I found this graphic from Statista interesting because I remember living it, on the ground, in Sao Paulo.
The newspapers were thick. Folha de Sao Paulo was so big on Sunday you could do upright rows with it and build killer trap muscles. They sold recipe books. People bought it. And they talked about it. It is, and was, The New York Times…before the news aggregators killed it.
The newspaper business is “thriving”. I put that in quotes because, as a journalist with 15 years in, I think it is thriving in Brazil and in countries throughout Asia because the poor are getting richer. They’re reading more. I don’t have any evidence for this, but I think that the middle class and the rich will start to read more on their smartphones and tablets. They’ll browse free content. There will be no need to subscribe. Some will have to pay for access to newspapers like Folha. Some papers will be very sparse with their digital content, like Estado and Valor Economico, the nation’s leading business daily.
But then there’s the beauty of a lack of competition. There’s not a hundred different websites writing about novellas and “futbol” stars. There’s maybe half a dozen.
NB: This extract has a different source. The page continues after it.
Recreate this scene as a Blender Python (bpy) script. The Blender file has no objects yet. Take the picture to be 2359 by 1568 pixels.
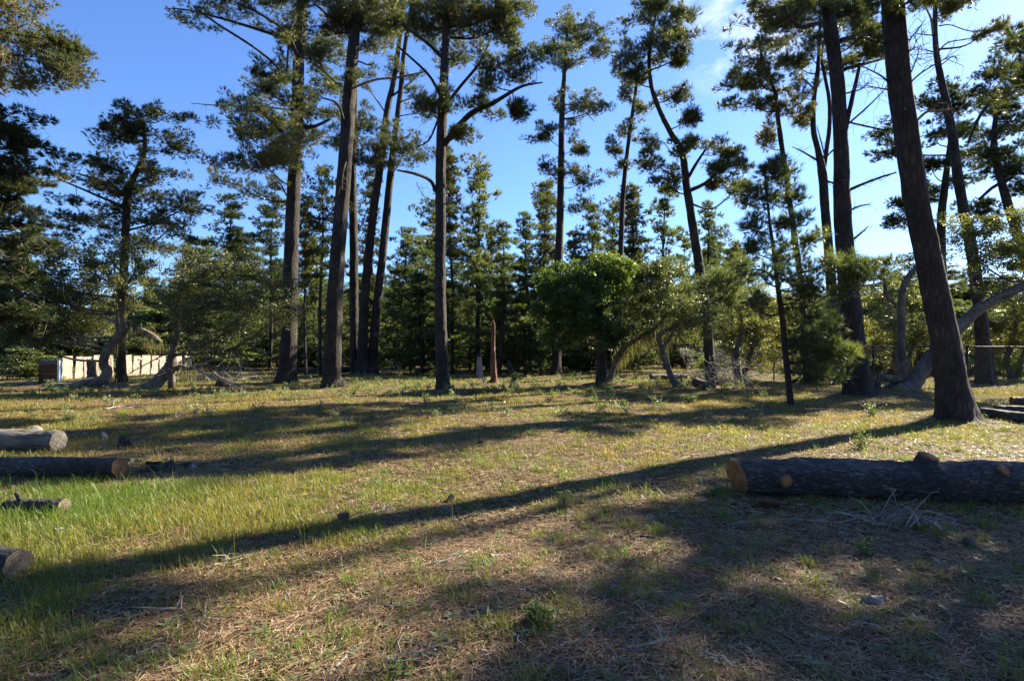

Huffington Post Brazil and The New York Times like this market, but both of them are at odds. The NYT wants paper subscribers and don’t have the manpower to compete with the original content that Estado, Folha and Globo pump out. I see small numbers at HuffPo Brazil and NYT in the future. It will be a very expensive endeavor, and Brazilians will call it Huffington Postchie, which just sounds stupid and no one will want to read it as a result.
“Cara, voce liu o Huff Postchie?”
I don’t think so.
So that brings us to the newspapers. American media can only be impressed with these numbers down south and out east.
Newspapers in Asia and Latin America have seen substantial increases in circulation and ad revenue over the past five years. The above chart by Statistashows changes in newspaper circulation and advertising revenue between 2008 and 2012.